Anti-Semitism is fractricidal in that it implies hatred and contempt for, and the desire to persecute a whole race. It is organised outrage, because it employs the brutal power of a majority to insult a defenceless minority and to deprive it of human rights. It is consciously calumnious because it instigates malice against the Jewish people or religion and exploits for this purpose actual weaknesses or failings belonging in reality to neither the race nor the religion. It is biassed and sophistical because it generalises from the faults of individuals and because it fixes itself upon the mote in another’s eye without perceiving the beam in its own.

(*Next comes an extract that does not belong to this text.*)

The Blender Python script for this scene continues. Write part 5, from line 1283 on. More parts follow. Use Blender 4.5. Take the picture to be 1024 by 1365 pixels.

Philo-Semitism in the true sense of the word resembles philhellenism. The latter does not mean simply friendly intercourse with parvenu Greeks, but sympathy for the Hellenic people as such, and with the spirit of Hellenism and an endeavour to aid these and to establish them. Of such a kind was the philo-Semitism of Sir Mark Sykes. I will speak plainly, and do not hesitate to state that he had no liking for the hybrid type of the assimilating Jew. He had no wish to interfere with such people; he emphatically condemned any attempt at suppression of rights or chicanery, but he did not like this type just because he was fond of the Jewish people. What was of the Jewish essence, of the Jewish tradition, was sacred to his religious sense and stimulating to his artistic sense. In this lay the secret, not exactly of our personal success with Sykes (for our cause is of too great an importance in the world’s history to be connected with personalities) but of the wonderful concord of minds which was the natural outcome of his outlook. The opposite poles attracted each other with irresistible force. Truly anglicised Jews could not have had the hundredth part of the same success with him, not because of their not being excellent patriots and capable men (for such many of them incontestably are and Sykes was fond of society and of making acquaintances and was amiable to all), but for him there were real Englishmen enough. Concerning English affairs, national questions and parliamentary matters he would discourse with anglicised Jews on the same footing as English non-Jews, but concerning the spirit of Jewish history, the ethos of Hebraism, the national sufferings and aspirations, that emerge only in national Hebrew literature, in the large centres of Jewish population in Eastern Europe and in the new settlements in Palestine—concerning all these matters he would and could seek information only from the fountain source. These are the things that have succeeded with Sykes and others and that will succeed further, not high diplomacy. There is no lack of this latter at the Foreign Office, which swarms with great diplomats, and it would be carrying coals to Newcastle to seek to add more trained specialists to the crowd of busy politicians in Downing Street. There could be no success with Sykes that way. He was, as it were, born to work with us Hebrews for Zionism.